Dan Devine is cheered as he runs off the field after the game.

Notre Dame To Unveil Statue Of Former Football Coach Dan Devine

Aug. 9, 2011

NOTRE DAME, Ind. – A sculpture of former University of Notre Dame football coach Dan Devine, a member of the College Football Hall of Fame and coach of the 1977 Irish national championship team, will be dedicated Friday, Oct. 7 (the day before Notre Dame’s home football game against Air Force), at Notre Dame Stadium.

The dedication will take place at Notre Dame Stadium’s Gate A, which in 2010 was designated the Devine gate when the sculptures of Knute Rockne (north tunnel), Ara Parseghian (Gate B), Frank Leahy (Gate C) and Lou Holtz (Gate D) were re-located outside the stadium walls. Rockne, Parseghian, Leahy, Holtz and Devine are the five former Irish football coaches – all of them Hall of Fame inductees – who have won one or more national titles at Notre Dame.

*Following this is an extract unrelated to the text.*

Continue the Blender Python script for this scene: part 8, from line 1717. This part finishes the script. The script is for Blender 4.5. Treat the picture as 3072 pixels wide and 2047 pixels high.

Notre Dame graduate Jerry McKenna created the sculpture. He also created the Rockne, Leahy, Holtz and Parseghian sculptures at Note Dame Stadium, the Moose Krause sculpture east of Notre Dame Stadium and the Knute Rockne sculpture at the College Football Hall of Fame in downtown South Bend, Ind.

The sculpture has been funded by donations from Devine’s former players, coaches, and staff members, and a longtime University benefactor.

Notre Dame’s head football coach from 1975-80, Devine served as head coach of the 1977 consensus national title team and also won two of the most dramatic postseason bowl games in Irish annals – the 1978 Cotton Bowl victory over top-rated Texas and the ’79 Cotton Bowl triumph over Houston that featured a stirring second-half comeback from a 34-12 deficit.

As head coach at Arizona State from 1955-1957, Devine accumulated a 27-3-1 record. From 1958-1970, he guided Missouri to a 93-37-7 mark. Among his achievements at Missouri were victories in the 1961 Orange Bowl, ’62 Bluebonnet Bowl, ’66 Sugar Bowl and ’68 Gator Bowl. He served as head coach and general manager of the NFL Green Bay Packers from 1971-1974 before his arrival at Notre Dame in 1975.

His Irish teams won the 1976 Gator Bowl, ’78 Cotton Bowl and ’79 Cotton Bowl – and his six seasons in South Bend produced a combined 53-16-1 mark (.764). His ’77 team achieved notoriety when it switched from blue jerseys to green just prior to a noteworthy home win over fifth-ranked USC – and his ’80 team sealed a Sugar Bowl invitation with a late-season road triumph over Bear Bryant-coached Alabama.

Devine resigned prior to his final season in South Bend in 1980 and later became executive director of the Arizona State Sun Angel Foundation in Phoenix. In 1992, Devine returned to Missouri as athletic director and then retired at the end of the 1993-94 academic year. He was elected into the National Football Foundation College Football Hall of Fame in 1985 with an overall collegiate mark of 173-57-9. Born in Augusta, Wis., Devine (a Minnesota-Duluth graduate) died in 2002 at age 77.